**COLLECTED DATA**
_ _ _ _ _

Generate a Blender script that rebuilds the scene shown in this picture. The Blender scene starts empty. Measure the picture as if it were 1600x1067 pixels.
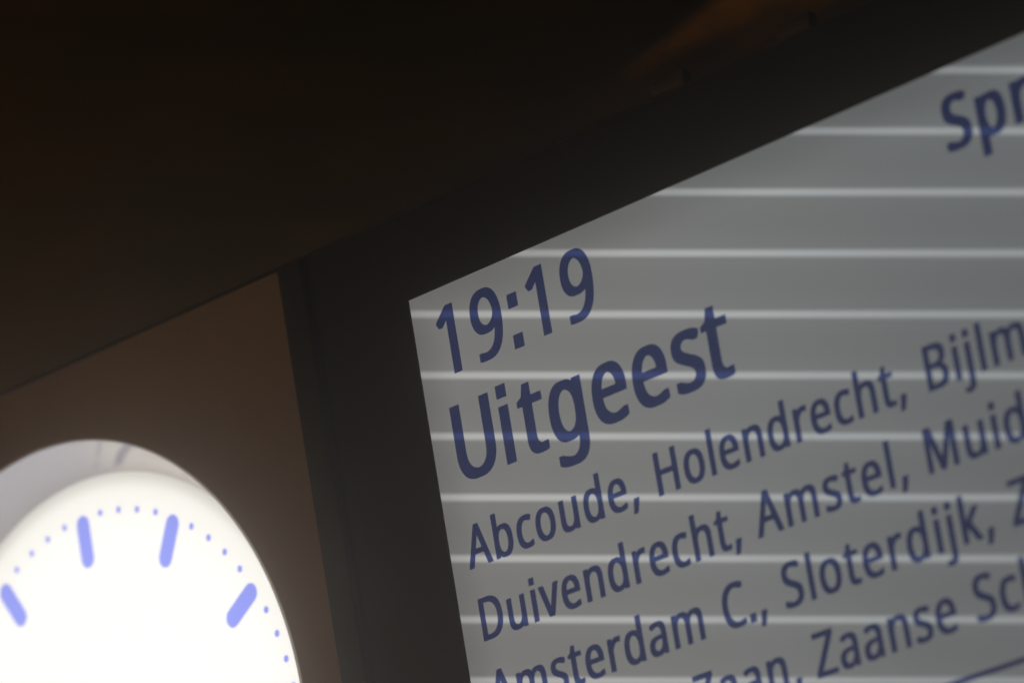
import bpy, bmesh, math, json, random
from mathutils import Vector, Matrix

# ---------------------------------------------------------------- camera
S = bpy.context.scene
COL = S.collection
ZC = 2.44                      # height of the clock's centre above the platform (m)
U = 0.20                       # one dial radius (ring of minute dots) in metres

cam = bpy.data.cameras.new("camera")
cam.sensor_width = 36.0
cam.lens = 212.47
cam.clip_start = 0.05
cam.clip_end = 200.0
cam.dof.use_dof = True
cam.dof.focus_distance = 4.17
cam.dof.aperture_fstop = 4.0
co = bpy.data.objects.new("camera", cam)
COL.objects.link(co)
rt = Vector((0.682312, 0.713416, -0.159649))
up = Vector((0.287376, -0.060939, 0.955877))
bk = Vector((0.672209, -0.698086, -0.246598))
m = Matrix((rt, up, bk)).transposed().to_4x4()
m.translation = Vector((3.28958, -2.88965, ZC - 0.83727))
co.matrix_world = m
S.camera = co

# ---------------------------------------------------------------- world, lamps, exposure
W = bpy.data.worlds.new("World")
S.world = W
W.use_nodes = True
bg = W.node_tree.nodes["Background"]
bg.inputs[0].default_value = (1.0, 0.55, 0.25, 1)
bg.inputs[1].default_value = 0.002


def area_lamp(name, loc, target, size, power, colour):
    l = bpy.data.lights.new(name, 'AREA')
    l.shape = 'DISK'
    l.size = size
    l.energy = power
    l.color = colour
    o = bpy.data.objects.new(name, l)
    COL.objects.link(o)
    o.location = loc
    d = Vector(target) - Vector(loc)
    o.rotation_euler = d.to_track_quat('-Z', 'Y').to_euler()
    return o


area_lamp("platform_lamp", (-2.2, -3.6, ZC - 1.5), (0.2, 0, ZC), 0.7, 30.0, (1.0, 0.53, 0.235))
area_lamp("ceiling_wash_lamp", (-3.25, 2.75, ZC + 0.55), (-2.9, 2.4, ZC + 1.25), 0.3, 1.5, (1.0, 0.60, 0.16))

S.view_settings.view_transform = 'Standard'
S.view_settings.look = 'None'
S.view_settings.exposure = 0.0
S.view_settings.gamma = 1.0
S.view_settings.use_curve_mapping = False
S.cycles.use_denoising = True
S.cycles.max_bounces = 6
S.cycles.volume_bounces = 0
S.cycles.sample_clamp_indirect = 3.0

# ---------------------------------------------------------------- helpers: nodes


def new_mat(name):
    mt = bpy.data.materials.new(name)
    mt.use_nodes = True
    nt = mt.node_tree
    nt.nodes.clear()
    out = nt.nodes.new("ShaderNodeOutputMaterial")
    return mt, nt, out


def mth(nt, op, a, b=None, c=None, clamp=False):
    n = nt.nodes.new("ShaderNodeMath")
    n.operation = op
    n.use_clamp = clamp
    for i, v in enumerate((a, b, c)):
        if v is None:
            continue
        if isinstance(v, (int, float)):
            n.inputs[i].default_value = v
        else:
            nt.links.new(v, n.inputs[i])
    return n.outputs[0]


def smooth(nt, v, lo, hi, t0=0.0, t1=1.0):
    n = nt.nodes.new("ShaderNodeMapRange")
    n.interpolation_type = 'SMOOTHSTEP'
    nt.links.new(v, n.inputs[0])
    for i, x in enumerate((lo, hi, t0, t1)):
        n.inputs[i + 1].default_value = x
    return n.outputs[0]


def noise(nt, vec, scale, detail=3.0, rough=0.5, dist=0.0):
    n = nt.nodes.new("ShaderNodeTexNoise")
    n.inputs["Scale"].default_value = scale
    n.inputs["Detail"].default_value = detail
    n.inputs["Roughness"].default_value = rough
    n.inputs["Distortion"].default_value = dist
    nt.links.new(vec, n.inputs["Vector"])
    return n.outputs["Fac"]


def mixc(nt, fac, a, b):
    n = nt.nodes.new("ShaderNodeMix")
    n.data_type = 'RGBA'
    if isinstance(fac, (int, float)):
        n.inputs[0].default_value = fac
    else:
        nt.links.new(fac, n.inputs[0])
    for i, v in ((6, a), (7, b)):
        if isinstance(v, tuple):
            n.inputs[i].default_value = (*v, 1)
        else:
            nt.links.new(v, n.inputs[i])
    return n.outputs[2]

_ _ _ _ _

**TASK DESCRIPTION**
Everything from the first line to the line with "from mathutils import Vector, Matrix" must be repeated exactly, and nothing else. Leave the pictures out.

**TASK RESPONSE**
Generate a Blender script that rebuilds the scene shown in this picture. The Blender scene starts empty. Measure the picture as if it were 1600x1067 pixels.
import bpy, bmesh, math, json, random
from mathutils import Vector, Matrix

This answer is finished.